4. Schließlich scheint es mir erforderlich etwas weiter auszuholen. Der Gesetzentwurf verkennt, dass in einer Demokratie alle Staatsgewalt vom Volke ausgehen muss, also letztlich durch freie, gleiche und geheime Wahlen legitimiert sein muss. Eine von dieser Legitimationsgrundlage "unabhängige Behörde" darf es nicht geben.
So schreibt etwa Lewinski richtig im Deutschen Verwaltungsblatt: "Soweit also Aufsichtsbehörden unabhängig gestellt werden, kann es sich immer nur um eine Unabhängigkeit von anderen Behörden oder staatlichen Institutionen handeln, niemals um eine Herauslösung aus dem demokratischen Kontext" (Zitat; v. Lewinski in einem Aufsatz in DVBl. 2013, S. 341).

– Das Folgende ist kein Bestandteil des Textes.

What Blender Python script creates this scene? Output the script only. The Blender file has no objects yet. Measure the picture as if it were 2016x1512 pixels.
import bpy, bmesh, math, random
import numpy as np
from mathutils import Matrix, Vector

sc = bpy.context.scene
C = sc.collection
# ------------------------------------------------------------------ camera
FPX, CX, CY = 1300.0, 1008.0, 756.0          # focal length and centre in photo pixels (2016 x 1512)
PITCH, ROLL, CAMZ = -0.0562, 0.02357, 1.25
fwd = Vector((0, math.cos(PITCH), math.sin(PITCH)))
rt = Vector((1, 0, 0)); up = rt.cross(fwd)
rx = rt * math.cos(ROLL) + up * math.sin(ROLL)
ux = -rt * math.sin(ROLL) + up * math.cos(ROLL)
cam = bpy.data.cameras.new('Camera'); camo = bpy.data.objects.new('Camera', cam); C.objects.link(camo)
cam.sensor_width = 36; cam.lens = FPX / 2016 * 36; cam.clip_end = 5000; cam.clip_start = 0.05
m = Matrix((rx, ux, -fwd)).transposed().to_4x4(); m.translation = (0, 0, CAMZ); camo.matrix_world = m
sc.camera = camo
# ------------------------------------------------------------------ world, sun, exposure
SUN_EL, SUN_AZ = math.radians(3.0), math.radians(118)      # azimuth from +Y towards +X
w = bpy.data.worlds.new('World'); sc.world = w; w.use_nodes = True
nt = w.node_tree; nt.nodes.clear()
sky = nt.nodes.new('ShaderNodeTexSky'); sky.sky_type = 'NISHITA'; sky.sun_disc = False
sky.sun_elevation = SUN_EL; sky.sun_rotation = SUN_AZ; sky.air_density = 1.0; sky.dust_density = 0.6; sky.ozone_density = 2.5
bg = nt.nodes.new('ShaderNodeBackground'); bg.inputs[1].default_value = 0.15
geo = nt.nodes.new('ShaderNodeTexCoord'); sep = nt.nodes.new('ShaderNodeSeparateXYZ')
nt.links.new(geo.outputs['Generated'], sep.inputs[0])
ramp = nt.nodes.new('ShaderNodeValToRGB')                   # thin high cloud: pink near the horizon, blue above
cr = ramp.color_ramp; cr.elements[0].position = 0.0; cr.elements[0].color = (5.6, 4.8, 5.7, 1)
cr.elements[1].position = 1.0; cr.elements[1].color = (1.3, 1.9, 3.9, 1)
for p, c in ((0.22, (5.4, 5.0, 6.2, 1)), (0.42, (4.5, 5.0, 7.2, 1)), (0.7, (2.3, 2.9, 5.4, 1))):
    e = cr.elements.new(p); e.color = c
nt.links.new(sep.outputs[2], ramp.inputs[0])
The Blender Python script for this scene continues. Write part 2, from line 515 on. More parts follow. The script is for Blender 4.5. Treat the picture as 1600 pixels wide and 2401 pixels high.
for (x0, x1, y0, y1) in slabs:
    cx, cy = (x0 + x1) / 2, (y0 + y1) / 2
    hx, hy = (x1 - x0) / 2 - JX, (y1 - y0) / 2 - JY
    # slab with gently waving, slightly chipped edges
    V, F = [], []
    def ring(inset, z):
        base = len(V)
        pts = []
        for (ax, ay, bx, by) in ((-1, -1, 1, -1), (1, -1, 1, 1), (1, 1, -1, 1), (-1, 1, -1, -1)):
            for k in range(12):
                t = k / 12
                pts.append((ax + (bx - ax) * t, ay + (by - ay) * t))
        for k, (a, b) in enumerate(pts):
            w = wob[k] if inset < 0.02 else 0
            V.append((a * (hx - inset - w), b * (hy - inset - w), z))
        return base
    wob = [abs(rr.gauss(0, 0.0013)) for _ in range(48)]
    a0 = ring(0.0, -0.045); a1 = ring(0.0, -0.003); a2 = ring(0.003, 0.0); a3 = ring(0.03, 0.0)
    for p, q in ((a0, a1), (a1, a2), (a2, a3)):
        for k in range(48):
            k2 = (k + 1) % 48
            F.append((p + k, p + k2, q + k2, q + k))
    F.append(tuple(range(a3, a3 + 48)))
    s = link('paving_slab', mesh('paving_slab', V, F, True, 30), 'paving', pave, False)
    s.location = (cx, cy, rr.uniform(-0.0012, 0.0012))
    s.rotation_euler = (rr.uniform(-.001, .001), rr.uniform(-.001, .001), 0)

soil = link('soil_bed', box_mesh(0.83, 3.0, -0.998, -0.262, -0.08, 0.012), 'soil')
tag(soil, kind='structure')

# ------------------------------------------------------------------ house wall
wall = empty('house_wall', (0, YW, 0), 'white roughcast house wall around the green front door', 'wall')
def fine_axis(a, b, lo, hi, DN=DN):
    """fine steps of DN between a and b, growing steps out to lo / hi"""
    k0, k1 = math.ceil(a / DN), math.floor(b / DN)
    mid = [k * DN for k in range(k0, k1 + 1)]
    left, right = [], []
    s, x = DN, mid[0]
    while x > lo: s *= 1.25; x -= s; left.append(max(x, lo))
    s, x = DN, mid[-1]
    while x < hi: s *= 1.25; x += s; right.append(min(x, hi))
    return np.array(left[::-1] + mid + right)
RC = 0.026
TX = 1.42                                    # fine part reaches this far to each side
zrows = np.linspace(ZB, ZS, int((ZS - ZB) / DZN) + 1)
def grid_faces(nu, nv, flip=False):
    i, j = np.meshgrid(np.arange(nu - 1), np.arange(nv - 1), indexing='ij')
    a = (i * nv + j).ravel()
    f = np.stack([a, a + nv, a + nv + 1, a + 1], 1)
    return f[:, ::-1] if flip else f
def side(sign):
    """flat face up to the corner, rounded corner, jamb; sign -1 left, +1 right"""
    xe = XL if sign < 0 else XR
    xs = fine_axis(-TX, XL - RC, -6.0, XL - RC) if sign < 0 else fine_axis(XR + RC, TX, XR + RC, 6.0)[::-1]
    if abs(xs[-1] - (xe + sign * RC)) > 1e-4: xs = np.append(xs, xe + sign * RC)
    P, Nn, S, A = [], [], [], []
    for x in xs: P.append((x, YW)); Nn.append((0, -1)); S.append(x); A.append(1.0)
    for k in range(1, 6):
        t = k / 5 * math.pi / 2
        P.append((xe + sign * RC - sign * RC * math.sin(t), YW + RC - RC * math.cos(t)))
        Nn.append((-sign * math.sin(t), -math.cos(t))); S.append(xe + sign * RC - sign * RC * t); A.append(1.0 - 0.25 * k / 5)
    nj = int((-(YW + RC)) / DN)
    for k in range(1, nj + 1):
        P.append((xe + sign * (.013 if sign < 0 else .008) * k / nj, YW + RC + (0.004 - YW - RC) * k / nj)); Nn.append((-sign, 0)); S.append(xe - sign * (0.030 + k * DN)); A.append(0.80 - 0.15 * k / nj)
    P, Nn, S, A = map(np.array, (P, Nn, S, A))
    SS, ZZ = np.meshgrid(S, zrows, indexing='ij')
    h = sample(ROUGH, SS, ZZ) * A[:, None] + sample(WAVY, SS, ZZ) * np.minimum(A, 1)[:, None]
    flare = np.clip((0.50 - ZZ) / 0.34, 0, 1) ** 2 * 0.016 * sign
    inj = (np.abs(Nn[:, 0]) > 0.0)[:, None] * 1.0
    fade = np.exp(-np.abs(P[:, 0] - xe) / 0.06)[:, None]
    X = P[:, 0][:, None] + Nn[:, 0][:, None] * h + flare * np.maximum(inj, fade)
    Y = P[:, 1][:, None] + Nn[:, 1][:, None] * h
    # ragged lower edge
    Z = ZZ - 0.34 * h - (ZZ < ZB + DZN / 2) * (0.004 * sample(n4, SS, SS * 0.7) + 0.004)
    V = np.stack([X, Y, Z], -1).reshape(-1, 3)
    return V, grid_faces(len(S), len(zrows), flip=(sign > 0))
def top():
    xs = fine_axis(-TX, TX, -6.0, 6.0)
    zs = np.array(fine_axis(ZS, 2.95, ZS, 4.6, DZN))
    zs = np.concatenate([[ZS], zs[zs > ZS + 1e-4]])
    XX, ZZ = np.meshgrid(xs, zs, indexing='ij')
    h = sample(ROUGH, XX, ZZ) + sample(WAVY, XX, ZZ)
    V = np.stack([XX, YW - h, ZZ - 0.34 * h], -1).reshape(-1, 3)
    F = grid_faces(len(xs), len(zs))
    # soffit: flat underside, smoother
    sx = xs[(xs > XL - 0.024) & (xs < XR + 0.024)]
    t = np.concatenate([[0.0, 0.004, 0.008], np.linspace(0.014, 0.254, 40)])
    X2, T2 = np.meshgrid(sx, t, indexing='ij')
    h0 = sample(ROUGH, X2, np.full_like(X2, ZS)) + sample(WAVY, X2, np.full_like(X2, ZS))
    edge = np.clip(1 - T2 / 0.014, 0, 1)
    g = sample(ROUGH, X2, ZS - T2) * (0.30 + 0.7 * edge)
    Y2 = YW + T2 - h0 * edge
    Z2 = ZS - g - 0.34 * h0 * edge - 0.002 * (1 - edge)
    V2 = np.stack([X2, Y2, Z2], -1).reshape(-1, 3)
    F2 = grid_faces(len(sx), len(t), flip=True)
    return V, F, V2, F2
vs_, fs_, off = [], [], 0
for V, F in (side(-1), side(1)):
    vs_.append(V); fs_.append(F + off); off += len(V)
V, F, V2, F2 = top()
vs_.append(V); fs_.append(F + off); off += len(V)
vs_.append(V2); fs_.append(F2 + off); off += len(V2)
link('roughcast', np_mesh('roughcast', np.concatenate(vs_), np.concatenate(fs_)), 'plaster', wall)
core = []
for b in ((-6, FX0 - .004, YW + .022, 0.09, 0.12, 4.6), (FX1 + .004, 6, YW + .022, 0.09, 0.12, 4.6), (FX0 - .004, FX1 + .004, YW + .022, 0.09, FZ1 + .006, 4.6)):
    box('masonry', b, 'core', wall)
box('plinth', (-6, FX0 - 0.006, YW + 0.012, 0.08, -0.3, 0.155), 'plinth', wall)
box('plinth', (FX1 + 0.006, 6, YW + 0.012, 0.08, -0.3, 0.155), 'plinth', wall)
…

Diese Bindung kann auch europarechtlich nicht aufgehoben werden. Und so sind die Entscheidungen des EuGH auch nicht zu verstehen: Die Forderung nach "völliger Unabhängigkeit" erfolgte im Verhältnis zur Regierung. So auch in der EuGH-Entscheidung vom 16.10.2012: Dort war das geschäftsführende Mitglied der österreichischen Datenschutzbehörde ein Beamter der Staatskanzlei, der weitreichenden Überwachungsbefugnissen ausgesetzt war. Eine völlig andere Ausgangslage.
Letztlich sieht der Gesetzentwurf der Linken anstatt der Aufsicht des Landes ja auch die Dienstaufsicht des Landtagspräsidenten vor. Dazu passt aber die Ausgestaltung als Anstalt nicht. Ich verstehe nicht, zu was die ganze Operation nütze sein soll.
5. Tatsächlich stärkt man den Datenschutzbeauftragten durch eine "Unabhängigkeit" gerade im nicht-öffentlichen Bereich, Stichwort Privatunternehmen und Soziale Netzwerke, nicht. Der ehemalige Datenschutzbeauftragte, Dr. Thomas Giesen, umschrieb das Problem in der Anhörung im Februar 2012 wie folgt:
"Der Datenschutzbeauftragte bezahlt seine Unabhängigkeit (im öffentlichen Bereich) mit seiner Zahnlosigkeit, dort wo er Exekutivgewalt hat – also als Owi-Behörde gegenüber Privaten. Es kann nicht angehen, dass er außerhalb eines exekutiven Legitimations- und Weisungsstrangs steht (S. 3 des Anhörungsprotokolls).
Wir halten dieses Modell daher zwar für ein gutgemeintes aber ungeeignetes Danaergeschenk an den Datenschutzbeauftragten und werden den Gesetzentwurf daher ablehnen.